Key Experimental Results

Main Results: Multi-Objective Hyperparameter Optimisation Ranking

Seven HPO methods (Random Search, ParEGO, SMS-EGO, EHVI, MEGO, MIES, etc.) are compared on the YAHPO-MO benchmark:

Method Avg. Rank (q-dominance) Avg. Rank (HVI) Key Difference
MIES Best (~2.0) Moderate Best under q-dominance
ParEGO Moderate (~3.1) Best Best under HVI
Random Search Worst Worst Consistent across both
Analysis Dimension q-dominance Ranking HVI Ranking
Method discriminability More compact rankings Larger spread
Methods not significantly better than RS Only EHVI (1 method) EHVI + SMS-EGO + MIES (3 methods)
Information retention Retains full distributional information Uses expected values only

Ablation Study: Noise-Augmented ZDT Benchmark

ZDT Problem NSGA-II + q-dom NSGA-II mean NSGA-II single Notes
ZDT1 Fastest convergence Slow Slowest Significant advantage of q-dominance
ZDT2 Fastest convergence Slow Slowest Same as above
ZDT3 Fastest convergence Slow Slowest Same as above
ZDT4 All three similar Similar Similar ZDT4 sensitive to noise
ZDT6 Fastest convergence Slow Slowest Significant advantage of q-dominance

Experimental setup: \(\sigma=0.1\), population size 20, 200 generations, 64 samples per solution (\(n_R=n_S=8\)).

Key Findings

  1. MIES vs.
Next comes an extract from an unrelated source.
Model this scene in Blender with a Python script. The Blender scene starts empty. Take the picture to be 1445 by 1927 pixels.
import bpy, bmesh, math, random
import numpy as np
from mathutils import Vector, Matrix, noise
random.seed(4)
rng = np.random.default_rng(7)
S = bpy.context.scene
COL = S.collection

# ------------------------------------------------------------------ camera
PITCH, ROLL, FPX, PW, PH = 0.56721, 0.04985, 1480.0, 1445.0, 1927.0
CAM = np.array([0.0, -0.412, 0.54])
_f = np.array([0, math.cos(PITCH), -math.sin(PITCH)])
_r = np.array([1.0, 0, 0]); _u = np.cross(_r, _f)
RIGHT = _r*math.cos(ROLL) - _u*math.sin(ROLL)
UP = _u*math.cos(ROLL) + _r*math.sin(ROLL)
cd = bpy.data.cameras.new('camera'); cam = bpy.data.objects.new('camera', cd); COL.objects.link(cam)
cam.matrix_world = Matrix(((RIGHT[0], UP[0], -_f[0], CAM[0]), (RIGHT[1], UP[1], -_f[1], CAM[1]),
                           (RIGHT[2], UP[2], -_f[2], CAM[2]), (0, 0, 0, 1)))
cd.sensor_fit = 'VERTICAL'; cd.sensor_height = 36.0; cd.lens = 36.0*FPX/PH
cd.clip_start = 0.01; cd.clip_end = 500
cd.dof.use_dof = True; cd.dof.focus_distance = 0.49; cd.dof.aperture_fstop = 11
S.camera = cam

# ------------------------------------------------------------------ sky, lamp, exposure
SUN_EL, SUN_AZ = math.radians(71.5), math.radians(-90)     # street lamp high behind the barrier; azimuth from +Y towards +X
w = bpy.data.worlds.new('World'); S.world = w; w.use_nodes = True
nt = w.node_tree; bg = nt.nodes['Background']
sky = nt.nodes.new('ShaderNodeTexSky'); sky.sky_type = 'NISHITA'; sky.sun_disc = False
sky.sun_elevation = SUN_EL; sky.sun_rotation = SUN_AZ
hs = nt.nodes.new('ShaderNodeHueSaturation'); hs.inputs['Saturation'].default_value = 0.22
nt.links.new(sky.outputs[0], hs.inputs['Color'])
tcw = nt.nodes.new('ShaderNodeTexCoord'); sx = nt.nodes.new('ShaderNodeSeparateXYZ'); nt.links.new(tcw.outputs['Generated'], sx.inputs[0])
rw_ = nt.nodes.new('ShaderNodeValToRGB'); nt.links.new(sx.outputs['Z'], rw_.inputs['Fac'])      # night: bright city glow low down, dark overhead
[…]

ParEGO case study: On lcbench 167152, MIES yields better outcomes with high probability but carries slightly higher risk; HVI (expected value) favours ParEGO due to its lower variance. q-dominance correctly identifies MIES's distributional advantage.
  2. Under q-dominance ranking, meaningful rankings can still be produced when HVI fails to distinguish methods (i.e., when expected values are close).
  3. Replacing mean-based selection with q-dominance selection in NSGA-II significantly improves convergence on 5 out of 6 ZDT problems.

Highlights & Insights

  1. Globally consistent reference frame: Each distribution requires only one mapping to the uniform distribution; all comparisons share the same reference — avoiding the inconsistency across different couplings in the Rioux et al. approach.
  2. Natural hierarchy of relaxations: Different values of \(q\) correspond to dominance relations of varying strictness, and these relaxations are obtained at zero additional cost after the mapping is computed once.
  3. No hyperparameters: Unlike the method of Rioux et al., which requires tuning regularisation parameter \(\lambda\) and function \(h\).
  4. Explicit sample-size thresholds: Provides actionable finite-sample guarantees.

Limitations & Future Work

  1. \(O(n^3)\) complexity of the Hungarian algorithm limits scalability to large-sample settings.
  2. The expression for \(n^*(\delta)\) depends on Lipschitz constants and \(\Delta\), which are difficult to estimate accurately in practice.
  3. For dimension \(d \geq 5\), the available range of \(\theta\) narrows, potentially limiting practical utility.
  4. Experimental scope is limited (comparison with only a few baselines); the authors explicitly note that large-scale benchmarking is left for future work.
  5. The theoretical relationship with Rioux et al. (2025) has not been fully clarified.
  • The center-outward quantile theory of Hallin (2021) provides the core mathematical tool for this work.
  • The entropic OT approach of Rioux et al. (2025) is used for approximate stochastic dominance testing but lacks global consistency.
  • The selection mechanism in NSGA-II can be directly replaced by q-dominance, offering broad applicability.
  • The concept of q-dominance may generalise to other settings requiring distribution comparison, such as robust optimisation and Bayesian optimisation.

Rating

  • Novelty: ⭐⭐⭐⭐⭐ (The combination of center-outward quantiles and stochastic dominance represents a genuinely novel theoretical contribution.)
  • Experimental Thoroughness: ⭐⭐⭐ (Limited experimental scale, but sufficient to validate the theory.)
  • Writing Quality: ⭐⭐⭐⭐⭐ (Mathematically rigorous, clearly structured, with smooth theorem–proof–application flow.)
  • Value: ⭐⭐⭐⭐ (Provides a theoretically more grounded foundation for stochastic multi-objective optimisation.)